TRAVEL & LIFESTYLE

More Musings on Vietnam – Part One

Heather Markel, Writer, Speaker, Photographer, World Traveler

12 November 2018

Some more of the fascinating things I’ve discovered here.

Trains

Since Vietnamese people are mostly my height, or shorter (yay!) I find it quite amusing that trains don’t have luggage racks on the ground. Nope, they’re only overhead, and so high up that it’s impossible to reach them without standing on a seat, which they do. The train offers comfortable seats, however, they’re very loud from the high volume of the TV blasting a Vietnamese comedy show that repeats, and repeats, and repeats.

Putting luggage on the train.

Photograph by Heather Markel, Copyright 2018

Buses and Peeing

The sleeper bus is quite an experience. There are different kinds of sleeper bus – I like the one with two columns of reclining bed/seats. I am not in love with the 3-column bunk-bed style layout. However, I had to take a top bunk for a 15-hour bus ride. Despite being pretty uncomfortable and the driver frequently honking at motorcycles on the road, I had a blanket and a pillow (probably both unwashed) and slept soundly all night! While in the US I would usually only want to carry a wad of singles to go to a strip club (not that I do…) in Vietnam I need a wad of singles to go to the bathroom. Every rest stop, and many cultural sites, require 2,000 – 3,000 dong to use the toilet. And that’s just for the right of tearing off a few squares of toilet paper. Speaking of peeing, I’ve seen many Vietnamese men peeing openly on the street, but more shocking are the Vietnamese women I’ve seen squatting down, even on a public street. You know what? I’m glad because why shouldn’t women be able to pee in public, too?

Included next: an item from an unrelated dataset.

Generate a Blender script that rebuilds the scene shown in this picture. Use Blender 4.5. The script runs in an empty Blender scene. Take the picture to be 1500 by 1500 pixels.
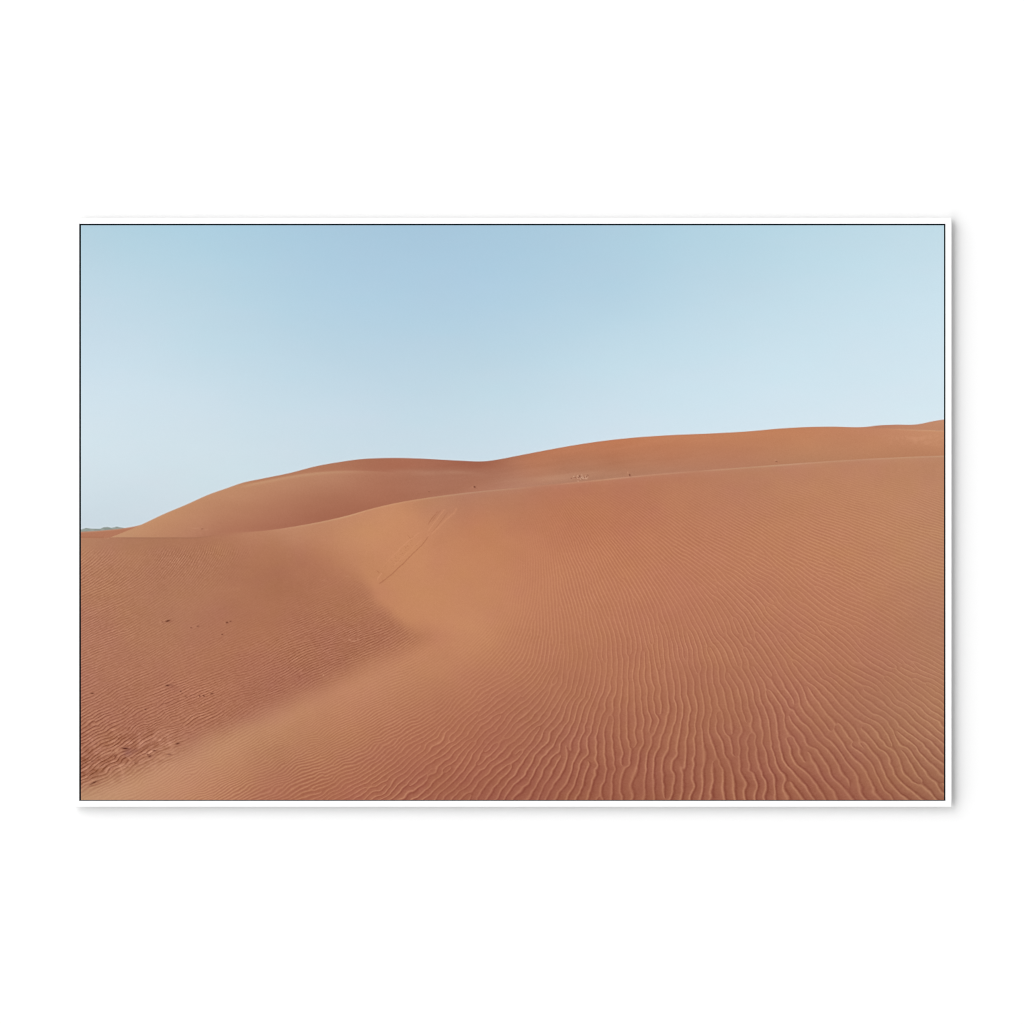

“Carrying singles is necessary to get toilet paper at roadside stopovers.”

Driving and Motorbikes

The driving here is, unexceptionally, crazy. Many people text and drive no matter whether they are driving a motorbike, a car, or a bus. I don’t even want to think about whether pilots text while flying. Everyone has a motorbike and the pattern of traffic is bewildering. It’s a big mush of traffic and somehow, they avoid hitting each other. Small children are sandwiched on motorbikes in huge amounts of traffic. I’ve even seen mothers carrying an infant in their arms in the back seat of a motorbike. I am obsessed with taking photos of the speeding bikes because I feel like I catch a slice of life as they go by. One person is texting, another has a bike so full of merchandise I can’t believe they got the bike to move without tipping over, and someone else is eating a snack, all while driving.  I ended up daring to accept a ride on the back of someone’s bike. They didn’t have a helmet for me so I was double terrified – as a kid I almost had an accident on a moped. So, I decided to challenge my fear and do it. I was scared, but yet, I tried to trust the driver knew the rules of the road, and the bike felt solid in his control. He adeptly navigated narrow passages and got me safely to my destination.

View from the top bunk in a sleeper bus – crazy lights and all.

Photograph by Heather Markel, Copyright 2018

Navigating Traffic

Trying to walk in crowded cities like Hanoi, and even worse, Ho Chi Minh, feels like you’re being extremely stupid with your life. The jaywalking culture of New York is a definite asset, but you just don’t really know what traffic will do, and you have to trust that somehow it will work it’s way around you. I laugh at myself when I see a crosswalk. I stand there waiting for the traffic to slow down to let me cross, as I’m conditioned to do (oooh, conditioning again!) and then I snap out of it and realize the traffic is waiting for me to boldly walk in front of it. In Ho Chi Minh the streets are huge and there are masses of bikes. For one street I use a Vietnamese woman with groceries as a shield and follow her lead to cross, then smile at her once on the other side. On another, even bigger street with two-way traffic, a Vietnamese man on a bike, trying to cross against the traffic, signals me to walk with him as a shield. I swear, I’d still be standing on that corner if not for him. I thank him, he nods, and rides off. My savior on a motorbike hero stallion. (I wonder if girls in Vietnam grow up seeing a prince charming riding a white motorbike instead of a stallion?)

Pollution and Garbage

A lot of Vietnamese people wear face masks to prevent them from inhaling too much pollution. Before, I only noticed Asians wearing masks on planes, and I thought they were sick, or trying to avoid getting sick. Now I understand it’s part of the culture and necessary. I also notice that there are almost no garbage cans on city streets. Sometimes a pile of garbage presents itself someplace, other times it’s just randomly strewed on the streets.